L'Amour braque par Urkyjo
Des travellings omniprésents, une caméra à l'épaule constamment en mouvance (Zulawski incarnant en retard la Nouvelle Vague polonaise...), un jeu d'acteur axé sur l'outrance, des dialogues inaudibles, car gueulés à tout va par des personnages givrés, un pastiche caricatural du film d'auteur, des incompréhensions scénaristiques durant l'entièreté du long-métrage (un triangle amoureux entre une pute, un gangster fraîchement sorti d'un braquage réussi, et une sorte de - achtung, ceci est une supposition - prince hongrois nouvellement débarqué d'un asile psychiatrique, rencontré dans le train pendant une hétéroclite et innocente cavale)... un titre choisi par un foetus, "L'amour braque", car le film parle d'amour et de braquage...

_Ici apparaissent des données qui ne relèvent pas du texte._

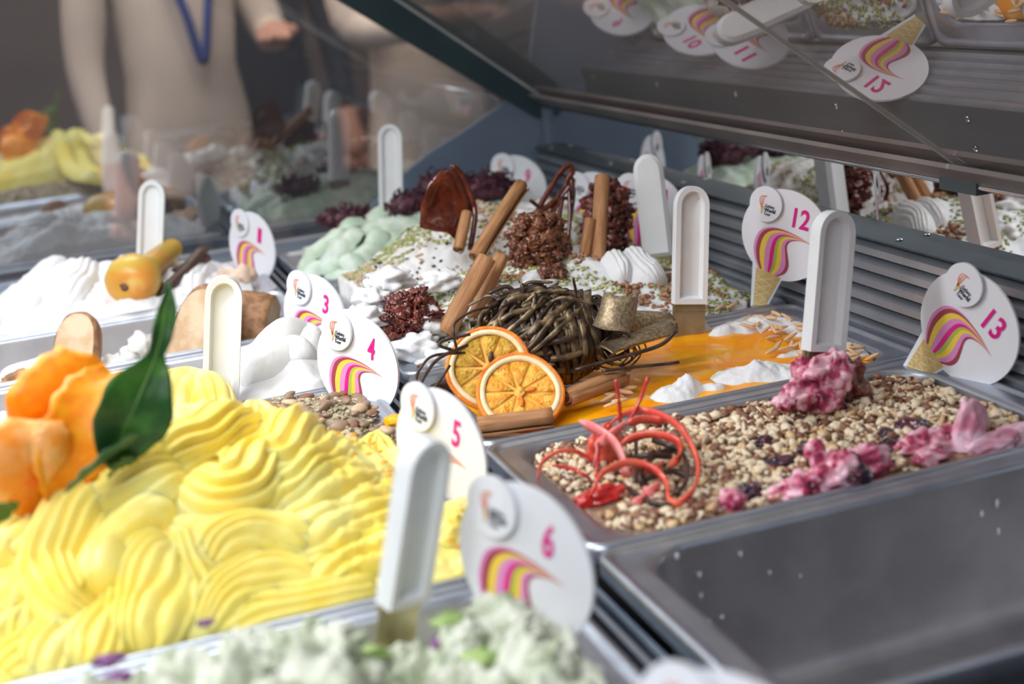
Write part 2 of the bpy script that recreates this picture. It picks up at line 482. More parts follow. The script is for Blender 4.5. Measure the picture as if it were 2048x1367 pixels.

Ce film d'Andrzej Zulawski semble particulièrement décousu, difficile à suivre pour un spectateur n'ayant pas envie de se prendre la tête face à tant de grotesque et d'exagération. Sophie Marceau, qui incarne une succulente aguicheuse dans une toilette de prostituée de bal polonaise, s'affranchit, cinq ans après la consécration de "La Boum", de son éternel rôle de Vic Beretton. Elle est malheureusement desservie par une direction d'acteur protubérante. Et c'est le cas pour les deux autres membres du trio amoureux, Tchéky Karyo et Francis Huster. Un grain de folie dommageable pour ce qui aurait pu être un bon film d'auteur ; quelques rares éléments intrascènes se révèlent intéressants, accompagnés d'un léger leitmotiv musical, rappelant ainsi au spectateur les moments du long-métrage où une éphémère qualité est au rendez-vous :
"-Jai mal. Je saigne.
- Non, tu jouis. C'est moi qui saigne."
"- C'est pas ma faute.
- C'est la mienne.
- Idiot."
Cinq répliques pour autant de secondes d'intéressantes... en apparence ! Car lorsque l'on se penche un peu plus en détail sur "L'Amour braque", nous découvrons un film excellemment rythmé par une mise en scène maligne, une photographie éprouvée et expressive, un choix de partition simple (et efficace), un univers violent, éhonté, malsain... mais toujours dans cette idée poétique d'un amour sauvage. À voir à deux reprises pour en apprécier toutes les qualités.